Comment 116000

By Ryan (registered) - website | Posted January 12, 2016 at 14:08:42

I'll just point out here that the International Village BIA formally supports walkable, two-way streets:

We, the board of management of International Village BIA, feel that the existing system of one-way streets is detrimental to the success of our BIA and of Hamilton as a whole.

In spite of tremendous success stories in areas that have returned to two-way traffic, there is still some reluctance to address the next logical step: the conversion of Main and King Streets to two-way traffic. We feel this is an idea whose time has come; to allow the city's core to break free of this failed experiment of a bygone era.

The perpetuation of one-way streets has bred a culture in this city where the needs of the car outweigh those of the pedestrian, the cyclist and the community. Where businesses are allowed, even encouraged to fail in favour of high-speed traffic and timed lights.
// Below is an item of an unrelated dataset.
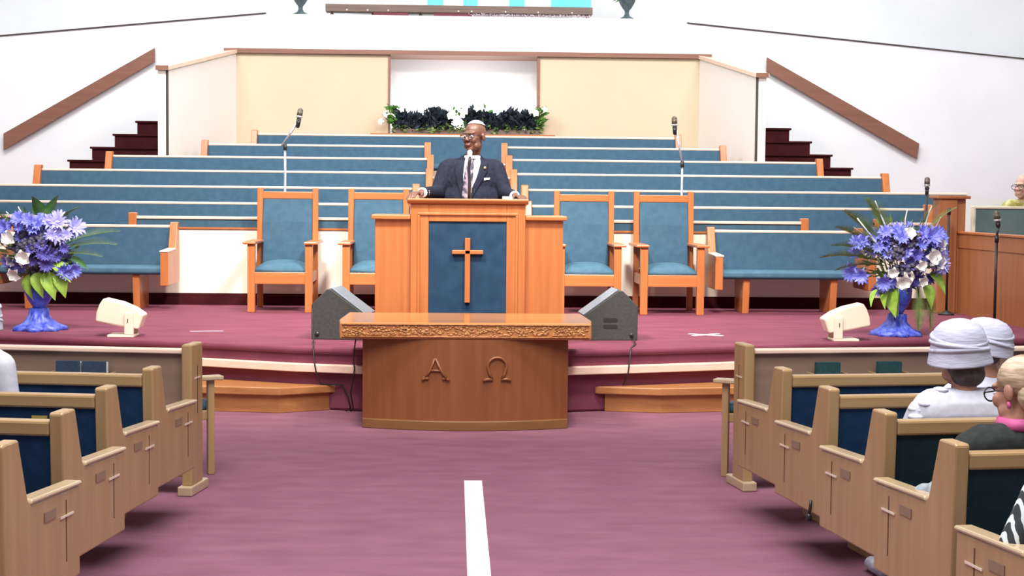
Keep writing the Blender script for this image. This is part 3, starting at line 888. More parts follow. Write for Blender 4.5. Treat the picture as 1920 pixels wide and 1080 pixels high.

Where the safety of our citizens and our children are of lesser import than the perceived right of motorists to maintain highway speeds at all times.

We have allowed the economic and cultural destiny of the city's core to be subverted to serve the interests of those who want nothing from our downtown but to pass through it, and it is time for this to end.

The notion that turning every major artery on our roadways into a de facto highway would provide a fast-track to prosperity must have once been an appealing piece of "common sense". Viewed objectively after decades of application, however, the idea can only be considered to have failed utterly, here and elsewhere.

In the process of chasing that fantasy, we have moved away from the walkable city of neighborhoods that makes for a vital, prosperous urban core.

There is no greater obstacle to the success of businesses within our core, and no single issue that could be fixed more easily. We are thrilled to see this issue being discussed with renewed vigor and passion and are filled with hope that this discussion may help to foster a transformation in our community of which we may all be justly proud.

Main Street is not a "competitive advantage". It's a cruel, self-inflicted wound that cuts right through the heart of the city.